De igual modo, el pie es la sexta parte de la altura del hombre, o lo que es lo mismo, sumando seis veces un pie delimitaremos la altura del cuerpo; por ello coincidieron en que tal número -el seis- es el número perfecto, y además observaron que un codo equivale a seis palmos, o lo que es lo mismo, veinticuatro dedos. Da la impresión de que las ciudades griegas también concluyeron, a partir de esta relación como el codo equivale a seis palmos, que el dracma, que era la moneda que usaban, equivalía a seis monedas de bronce acuñadas, como sucede con el as, que llaman óbolo; una cuarta parte del óbolo, que algunos llaman dichalca y otros trichalca, les sirvió para fijar el dracma con una equivalencia de veinticuatro, en correspondencia con los veinticuatro dedos que mide un codo.
Nuestros antepasados se inclinaron, en un principio, por el número diez y establecieron el denario con una equivalencia de diez ases de bronce; de aquí la etimología del término «denario» que se mantiene hasta nuestros días. Una cuarta parte del denario es el sestercio, que equivale a dos ases y medio. Con el tiempo, al caer en la cuenta de que eran ambos números perfectos –el seis y el diez– sumaron ambos en un nuevo número, consiguiendo otro número perfectísimo que es el dieciséis. Descubrieron el «pie», como verdadero origen de este número. Así, cuando restamos dos palmos de un codo, nos queda un pie de cuatro palmos; y el palmo equivale a cuatro dedos. Por tanto, el pie tiene una equivalencia de dieciséis dedos, como otros tantos ases equivalen a un denario.

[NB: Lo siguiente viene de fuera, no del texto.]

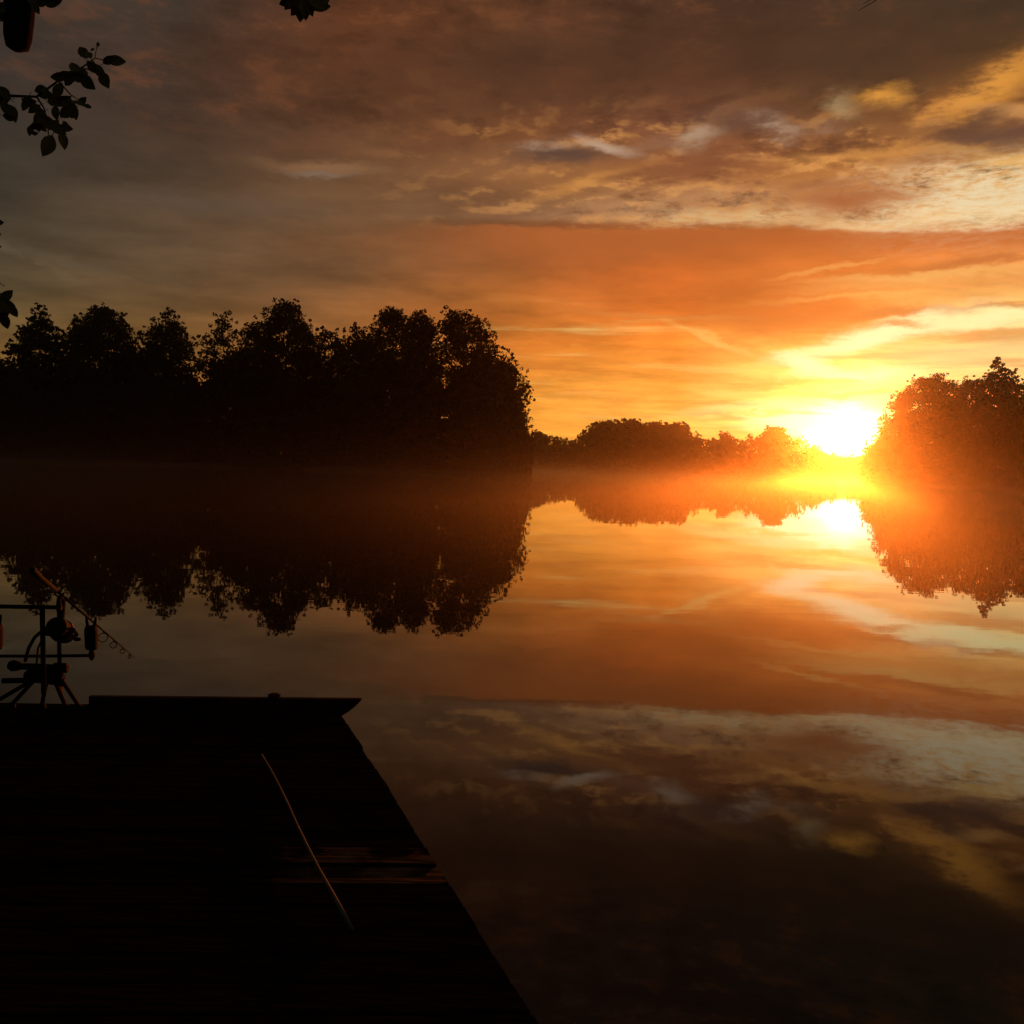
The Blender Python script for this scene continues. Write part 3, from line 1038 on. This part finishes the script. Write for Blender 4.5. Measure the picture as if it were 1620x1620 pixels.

En consecuencia, si es lógico y conveniente que se haya descubierto el número a partir de las articulaciones del cuerpo humano y a partir de cada uno de sus miembros, entonces se establece una proporción de cada una de las partes fijadas, respecto a la totalidad del cuerpo en su conjunto; sólo nos queda hacernos eco de quienes, al construir los templos de los dioses inmortales, ordenaron las partes en sus obras con el fin de que, por separado y en su conjunto, resultaran armónicas, en base a su proporción y simetría.